┌──

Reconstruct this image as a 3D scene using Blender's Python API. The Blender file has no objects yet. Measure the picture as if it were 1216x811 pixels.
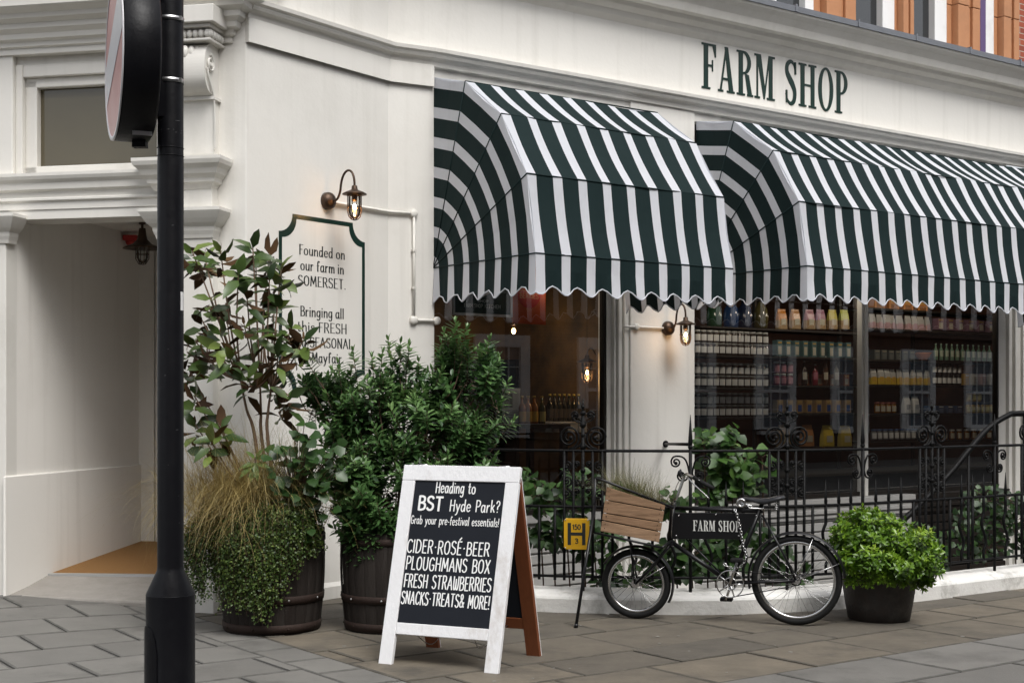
import bpy, bmesh, math, random
from mathutils import Vector, Matrix
SC = bpy.context.scene
COL = SC.collection
R = math.radians

# ---------------------------------------------------------------- camera, world, light
FPX, EYE, HZ, CX = 1650.0, 1.6, 480.0, 608.0      # focal length and horizon of the photograph (1216 px wide)
cam = bpy.data.cameras.new('Camera')
camo = bpy.data.objects.new('Camera', cam); COL.objects.link(camo)
camo.location = (0, 0, EYE); camo.rotation_euler = (R(90), 0, 0)
cam.sensor_width = 36.0; cam.lens = 36.0 * FPX / 1216.0
cam.shift_y = (HZ - 405.5) / 1216.0
cam.clip_start = 0.1; cam.clip_end = 500
SC.camera = camo

world = bpy.data.worlds.new('World'); SC.world = world; world.use_nodes = True
wn = world.node_tree.nodes; wl = world.node_tree.links
sky = wn.new('ShaderNodeTexSky'); sky.sky_type = 'NISHITA'; sky.sun_disc = False
SUN_EL, SUN_AZ = 55.0, 152.0
sky.sun_elevation = R(SUN_EL); sky.sun_rotation = R(SUN_AZ)
sky.air_density = 1.0; sky.dust_density = 4.0; sky.ozone_density = 1.0
hs = wn.new('ShaderNodeHueSaturation'); hs.inputs['Saturation'].default_value = 0.22
wl.new(sky.outputs[0], hs.inputs['Color']); wl.new(hs.outputs[0], wn['Background'].inputs['Color'])
wn['Background'].inputs['Strength'].default_value = 0.15
sun = bpy.data.lights.new('Sun', 'SUN'); sun.energy = 1.3; sun.angle = R(28); sun.color = (1.0, 0.985, 0.96)
suno = bpy.data.objects.new('Sun', sun); COL.objects.link(suno)
az = R(SUN_AZ)
sdir = Vector((math.sin(az) * math.cos(R(SUN_EL)), math.cos(az) * math.cos(R(SUN_EL)), math.sin(R(SUN_EL))))
suno.rotation_euler = sdir.to_track_quat('Z', 'Y').to_euler(); suno.location = (0, 0, 30)
SC.view_settings.view_transform = 'Standard'; SC.view_settings.look = 'None'
SC.view_settings.exposure = 0.62; SC.view_settings.gamma = 1.0
SC.cycles.use_denoising = True
SC.cycles.max_bounces = 8; SC.cycles.transparent_max_bounces = 12
SC.cycles.caustics_reflective = False; SC.cycles.caustics_refractive = False
SC.cycles.sample_clamp_indirect = 6.0

# ---------------------------------------------------------------- mesh building
class MB:
    def __init__(s): s.V = []; s.F = []; s.M = []; s.S = []; s.A = []
    def v(s, p): s.V.append(tuple(p)); return len(s.V) - 1
    def f(s, ids, m=0, sm=False, a=0.5): s.F.append(tuple(ids)); s.M.append(m); s.S.append(sm); s.A.append(a)
    def poly(s, pts, m=0, sm=False, a=0.5): s.f([s.v(p) for p in pts], m, sm, a)
    def hexa(s, c, m=0, a=0.5):          # 8 corners: bottom loop then top loop
        i = [s.v(p) for p in c]
        for q in ((3,2,1,0),(4,5,6,7),(0,1,5,4),(1,2,6,5),(2,3,7,6),(3,0,4,7)): s.f([i[k] for k in q], m, False, a)
    def box(s, c, sz, Rm=None, m=0, a=0.5):
        Rm = Rm or Matrix.Identity(3); c = Vector(c); x, y, z = sz[0]/2, sz[1]/2, sz[2]/2
        s.hexa([c + Rm @ Vector(p) for p in ((-x,-y,-z),(x,-y,-z),(x,y,-z),(-x,y,-z),(-x,-y,z),(x,-y,z),(x,y,z),(-x,y,z))], m, a)
    def fbox(s, fr, s0, s1, d0, d1, h0, h1, m=0, a=0.5):
        s.hexa([fr(s0,d1,h0), fr(s1,d1,h0), fr(s1,d0,h0), fr(s0,d0,h0), fr(s0,d1,h1), fr(s1,d1,h1), fr(s1,d0,h1), fr(s0,d0,h1)], m, a)
    def prism(s, pts, ext, m=0, a=0.5):  # outline pulled along a vector
        ext = Vector(ext); n = len(pts)
        A = [s.v(p) for p in pts]; B = [s.v(Vector(p) + ext) for p in pts]
        s.f(A[::-1], m, False, a); s.f(B, m, False, a)
        for i in range(n): s.f((A[i], A[(i+1)%n], B[(i+1)%n], B[i]), m, False, a)
    def tube(s, pts, r, n=8, m=0, a=0.5, closed=False, caps=True):
        P = [Vector(p) for p in pts]; k = len(P)
        rr = r if isinstance(r, (list, tuple)) else [r]*k
        T = []
        for i in range(k):
            a0 = P[(i-1) % k] if (i > 0 or closed) else P[i]; b0 = P[(i+1) % k] if (i < k-1 or closed) else P[i]
            t = b0 - a0; T.append(t.normalized() if t.length > 1e-9 else Vector((0,0,1)))
        ref = Vector((0,0,1)) if abs(T[0].z) < .9 else Vector((1,0,0))
        u = T[0].cross(ref).normalized(); rings = []
        for i in range(k):
            u = (u - T[i]*u.dot(T[i]))
            u = u.normalized() if u.length > 1e-6 else T[i].orthogonal().normalized()
            w = T[i].cross(u)
            rings.append([s.v(P[i] + (u*math.cos(2*math.pi*j/n) + w*math.sin(2*math.pi*j/n))*rr[i]) for j in range(n)])
        for i in range(k if closed else k-1):
            A, B = rings[i], rings[(i+1) % k]
            for j in range(n): s.f((A[j], A[(j+1)%n], B[(j+1)%n], B[j]), m, True, a)
        if caps and not closed: s.f(rings[0][::-1], m, False, a); s.f(rings[-1], m, False, a)
    def lathe(s, prof, o, n=24, axis=(0,0,1), m=0, a=0.5, caps=True, arc=None):
        ax = Vector(axis).normalized(); u = ax.orthogonal().normalized(); w = ax.cross(u); o = Vector(o)
        rings = [[s.v(o + ax*h + (u*math.cos(2*math.pi*j/n) + w*math.sin(2*math.pi*j/n))*max(r, 1e-4)) for j in range(n)] for r, h in prof]
        for A, B in zip(rings, rings[1:]):
            for j in range(n): s.f((A[j], A[(j+1)%n], B[(j+1)%n], B[j]), m, True, a)
        if caps: s.f(rings[0][::-1], m, False, a); s.f(rings[-1], m, False, a)
    def sphere(s, c, r, m=0, n=12, sz=1.0, a=0.5):
        s.lathe([(r*math.sin(math.pi*i/8), -r*sz*math.cos(math.pi*i/8)) for i in range(9)], c, n, m=m, a=a, caps=False)
    def torus(s, c, axis, R0, r, n=40, k=8, m=0, a=0.5):
        ax = Vector(axis).normalized(); u = ax.orthogonal().normalized(); w = ax.cross(u); c = Vector(c)
        s.tube([c + (u*math.cos(2*math.pi*i/n) + w*math.sin(2*math.pi*i/n))*R0 for i in range(n)], r, k, m, a, closed=True)
    def sweep(s, prof, path, m=0, a=0.5, caps=True, left=False):   # prof: (outward, height); path: plan points seen left to right from the front
        P = [Vector((p[0], p[1])) for p in path]; n = len(P); N = []
        for i in range(n):
            ns = []
            if i > 0: t = (P[i]-P[i-1]).normalized(); ns.append(Vector((t.y, -t.x)))
            if i < n-1: t = (P[i+1]-P[i]).normalized(); ns.append(Vector((t.y, -t.x)))
            q = sum(ns, Vector((0,0))).normalized(); N.append(q / max(.3, q.dot(ns[0])))
        rows = [[s.v((P[i].x + N[i].x*d, P[i].y + N[i].y*d, h)) for d, h in prof] for i in range(n)]
        for A, B in zip(rows, rows[1:]):
            for j in range(len(prof)-1): s.f((A[j], B[j], B[j+1], A[j+1]), m, False, a)
        if caps: s.f(rows[0], m, False, a); s.f(rows[-1][::-1], m, False, a)
    def ribbon(s, pts, wfun, P, m=0):     # flat stroke; P maps (x,y) to a 3D point
        n = len(pts); L = []; Rr = []
        for i in range(n):
            p = Vector(pts[i]); a0 = Vector(pts[max(0,i-1)]); b0 = Vector(pts[min(n-1,i+1)])
            t = (b0-a0); t = t.normalized() if t.length > 1e-9 else Vector((1,0))
            w = wfun(t)/2; nn = Vector((-t.y, t.x))
            if i == 0: p = p - t*w*.5
            if i == n-1: p = p + t*w*.5
            L.append(s.v(P(*(p + nn*w)))); Rr.append(s.v(P(*(p - nn*w))))
        for i in range(n-1): s.f((Rr[i], Rr[i+1], L[i+1], L[i]), m)

ROOT = {}      # object name -> world location of the thing it belongs to
def tag(o, label=None, cat=None, group=None, kind=None):
    if label: o['label'] = label
    if cat: o['category'] = cat
    if group: o['group'] = group
    if kind: o['kind'] = kind
    return o
def build(name, mb, mats, parent=None, loc=None, bevel=0.0, recalc=True):
    L = Vector(loc) if loc is not None else (ROOT[parent.name] if parent else Vector((0,0,0)))
    me = bpy.data.meshes.new(name)
    me.from_pydata([tuple(Vector(p)-L) for p in mb.V], [], mb.F)
    mats = mats if isinstance(mats, (list, tuple)) else [mats]
    for m in mats: me.materials.append(m)
    me.polygons.foreach_set('material_index', mb.M); me.polygons.foreach_set('use_smooth', mb.S)
    at = me.attributes.new('v', 'FLOAT', 'FACE'); at.data.foreach_set('value', mb.A)
    if recalc:
        bm = bmesh.new(); bm.from_mesh(me); bmesh.ops.recalc_face_normals(bm, faces=bm.faces); bm.to_mesh(me); bm.free()
    me.update()
    o = bpy.data.objects.new(name, me); COL.objects.link(o)
    if parent: o.parent = parent
    else: o.location = L
    ROOT[o.name] = L
    if bevel:
        b = o.modifiers.new('bevel', 'BEVEL'); b.width = bevel; b.segments = 2; b.limit_method = 'ANGLE'; b.angle_limit = R(40)
    return o
def thing(name, label, cat, loc, group=None):
    o = bpy.data.objects.new(name, None); COL.objects.link(o); o.location = loc; o.empty_display_size = .1
    ROOT[o.name] = Vector(loc)
    return tag(o, label, cat, group)
def struct(name, mb, mats, **k): return tag(build(name, mb, mats, **k), kind='structure')
def solo(name, mb, mats, label, cat, group=None, loc=None, **k):
    return tag(build(name, mb, mats, loc=loc, **k), label, cat, group)
def copy_tree(o, parent=None):
    c = o.copy(); COL.objects.link(c)
    if parent: c.parent = parent
    for ch in list(o.children): copy_tree(ch, c)
    return c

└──

Each line containing the word "scene" counts once; say how many such lines there are, giving only the number.

2